日記

河に沈む夕日を撮るのはとても難しそうです。河は水平線が見えるほど太くないからです。メコン河に沈む夕日を撮ろうとした、というのは多分間違いだと思います。間違いかどうかはっきり言えないのは良く覚えていないからです。この場合問題なのは、デジカメで太陽を撮影できるかどうかで喧嘩になったこと、そして未だにそれが出来るのか出来ないのか、出来るけどやらない方がいいのか、ファインダーを覗くのは大丈夫なのか、がよくわからない、という事で、それについては何回も考えているし、人にも話しているので間違いありません。でもその時の景色や気分は全く思い出せません。他の人の記憶を確かめたわけではないのではっきりとは言い切れませんが、僕は相当記憶が苦手な方だと思います。何回も繰り返し思い出したことしか覚えていないし、思い出すたびに、その思い出したときの言葉の流れで記憶が上書きされるようです。生の?印象は薄まっていきます。バスチアン気取りです。何回も思い出していると、特に関連のない事柄同士が、以前に相次いで思い出したから、という理由で連想されるようになります。最近酷いのは、このことは前にも一度考えた、その時と全く同じ道を辿っているから、このままだととても嫌な事を思い出して凹むだろう、という予感です。その時は咄嗟に何か全く違う事を考えます。それでもなにか嫌な事を思い出しそうな気がした、という理由不明な嫌な気分だけは残ります。逆に、なにかありふれた事、道路の白い部分だけを踏んで歩く事、について考えているといつの間にか気分が浮き浮きしてくる、というような事はありません。不公平な話です。なにか凄く楽しい事を考えていたのにうっかり何を考えていたのか忘れてしまう事は良くあります。

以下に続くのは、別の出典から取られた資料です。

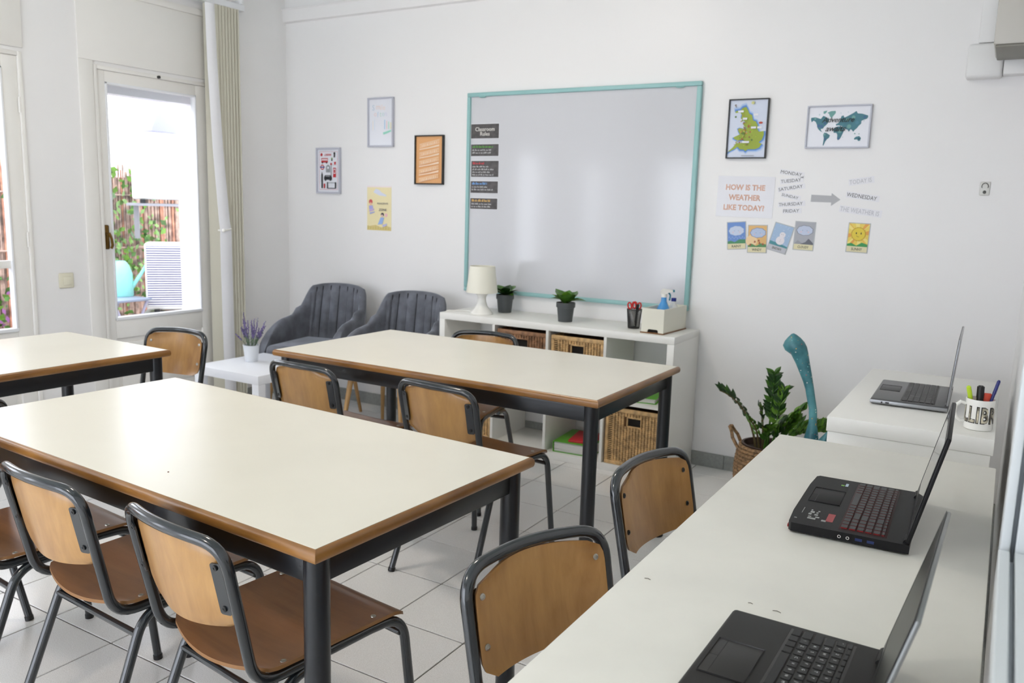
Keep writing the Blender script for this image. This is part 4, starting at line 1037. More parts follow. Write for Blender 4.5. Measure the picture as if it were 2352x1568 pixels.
AU = [(1410, 1110), (1460, 1070), (1540, 1055), (1590, 1110), (1570, 1180), (1520, 1185), (1490, 1140), (1415, 1150)]
A = Art(y); TL, TD, TB_ = (104, 156, 152), (64, 120, 134), (60, 100, 140)
A.poly(wp(NA), TD); A.poly(wp(GL), TL); A.poly(wp(CAN), TL); A.poly(wp(SA), TD); A.poly(wp(AF), TD); A.poly(wp(EU), TD); A.poly(wp(AU), TD)
for (cx_, cz_, r_, cc) in ((440, 760, 45, TB_), (520, 780, 42, TB_), (600, 700, 34, TB_), (330, 570, 34, TL), (640, 1120, 34, TB_), (620, 1000, 28, TL), (1000, 1110, 32, TB_), (1020, 920, 50, TL), (1250, 800, 60, TL), (1350, 560, 50, TL), (1200, 620, 48, TL), (1450, 700, 50, (70, 126, 146)), (1640, 560, 34, TB_), (1540, 1130, 26, (36, 74, 96)), (1420, 990, 18, TL), (1530, 1000, 14, TL), (1110, 1080, 10, TL), (1630, 660, 10, TL), (440, 470, 24, (190, 206, 212)), (1200, 420, 16, (190, 206, 212)), (1010, 440, 12, (170, 196, 200))):
    (x_, z_), = wp([(cx_, cz_)]); A.disc(x_, z_, r_ / 1640 * .286, cc, 9)
A.done('picture', t); MI = mat('script_ink', (18, 26, 26), .5)
for (s, xx, zz, ww) in (('Adventure', 950, 610, .150), ('awaits', 905, 850, .095)):
    (x_, z_), = wp([(xx, zz)]); wall_text('lettering', s, ww, t, MI, x_, z_, y - .006, .03, .004, .35, .95)


# ------------------------------------------------------------------ weather and weekday cards
def slip(label, s, cx, cz, wtxt, ang, col, bold=.02, hpad=.013, h=.017, grp='weekday slips', tall=None, right=.012):
    bold = 0
    t = thing('word_slip', label, 'card', (cx, -.0005, cz), 0, grp, rot=(0, -math.radians(ang), 0))
    b = MB(); b.box(-wtxt / 2 - .004, wtxt / 2 + right, -.0012, 0, -h / 2 - .004, h / 2 + .004); obj('paper_strip', b, mat('slip_paper', (228, 228, 233), .4), t, 0)
    wall_text('lettering', s, wtxt, t, mat('slip_ink_%d' % col[0], col, .5), 0, 0, -.0016, .02, bold, h_target=h * .86)


t, y = framed('weather_question', 'white sheet asking HOW IS THE WEATHER LIKE TODAY?', 'sign', 1.660, 1.482, .296, .210, None, 0, 0, mat('laminated_sheet', (216, 216, 222), .2), None, -.9)
MO = mat('salmon_ink', (214, 170, 150), .5)
for s, z, ww in (('HOW IS THE', .048, .205), ('WEATHER', -.004, .168), ('LIKE TODAY?', -.056, .214)): wall_text('lettering', s, ww, t, MO, -.002, z, y - .0004, .02, .035, h_target=.030)
INK = (70, 72, 76)
for (lab, s, cx, cz, ww, a) in [('MONDAY slip at the top of the weekday column', 'MONDAY', 1.886, 1.604, .106, -8.7), ('TUESDAY slip, second in the weekday column', 'TUESDAY', 1.887, 1.567, .099, 5.8), ('SATURDAY slip, third in the weekday column', 'SATURDAY', 1.888, 1.531, .119, 9.7),
                              ('SUNDAY slip in small letters, fourth in the weekday column', 'SUNDAY', 1.889, 1.489, .084, -11.7), ('THURSDAY slip, fifth in the weekday column', 'THURSDAY', 1.895, 1.450, .118, 4.8), ('FRIDAY slip at the bottom of the weekday column', 'FRIDAY', 1.900, 1.416, .078, 2.9)]:
    slip(lab, s, cx, cz, ww, a, INK, h=.019 if s != 'SUNDAY' else .016)
slip('WEDNESDAY slip right of the grey arrow', 'WEDNESDAY', 2.229, 1.494, .139, -8.2, (44, 46, 50), h=.022, grp='sentence slips')
slip('pale TODAY IS slip above the WEDNESDAY slip', 'TODAY IS', 2.217, 1.568, .101, 8.5, (184, 185, 190), h=.024, grp='sentence slips')
slip('pale THE WEATHER IS slip below the WEDNESDAY slip', 'THE WEATHER IS', 2.225, 1.423, .181, -7.0, (182, 183, 190), h=.026, grp='sentence slips')
b = MB(); b.prism([(-.07, -.017), (.028, -.016), (.029, -.033), (.07, 0), (.026, .030), (.026, .017), (-.07, .018)], 'y', -.0012, 0)
tag(obj('paper_arrow', b, mat('arrow_grey', (176, 177, 181), .5), None, 0, loc=(2.062, -.0005, 1.479), rot=(0, math.radians(1.5), 0)), 'grey paper arrow between weekday column and WEDNESDAY slip', 'arrow')


def cloud(A, cx, cz, s, fill, line):
    pts = []
    for k in range(40):
        a = k * 2 * PI / 40; r = 1 + .10 * abs(math.sin(a * 4.5)); pts.append((cx + s * r * math.cos(a), cz + s * .62 * r * math.sin(a)))
    A.poly([(cx + (p[0] - cx) * 1.07, cz + (p[1] - cz) * 1.09) for p in pts], line); A.poly(pts, fill)
    A.disc(cx - s * .3, cz, s * .05, (110, 130, 160), 8); A.disc(cx + s * .3, cz, s * .05, (110, 130, 160), 8); A.disc(cx - s * .5, cz - s * .22, s * .09, (226, 190, 196), 10); A.disc(cx + s * .5, cz - s * .22, s * .09, (226, 190, 196), 10)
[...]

僕は散歩が趣味なので家の周りを毎日歩いているのですが、同じ道を歩いている時はいつも同じ事を考えているような気がするので考えるというのはどういう事か、と思います。とにかく同じ事ばかり考えているようです。僕の一番古い記憶は、幼稚園児の頃、カブトムシのようなヒーローとバイクのヘルメットをかぶったヒーローが戦う妄想に耽っていたら、家の前を凄い勢いでトラックが走り抜けていった、というものですが、これも小学生の頃に思い出していたのを中学の頃思い出したのを……、という感じであり、本当に一番古い記憶と言い切れるか怪しいです。そういう意味でちゃんとはっきり覚えている、と言い切れるのはせいぜい先週までです。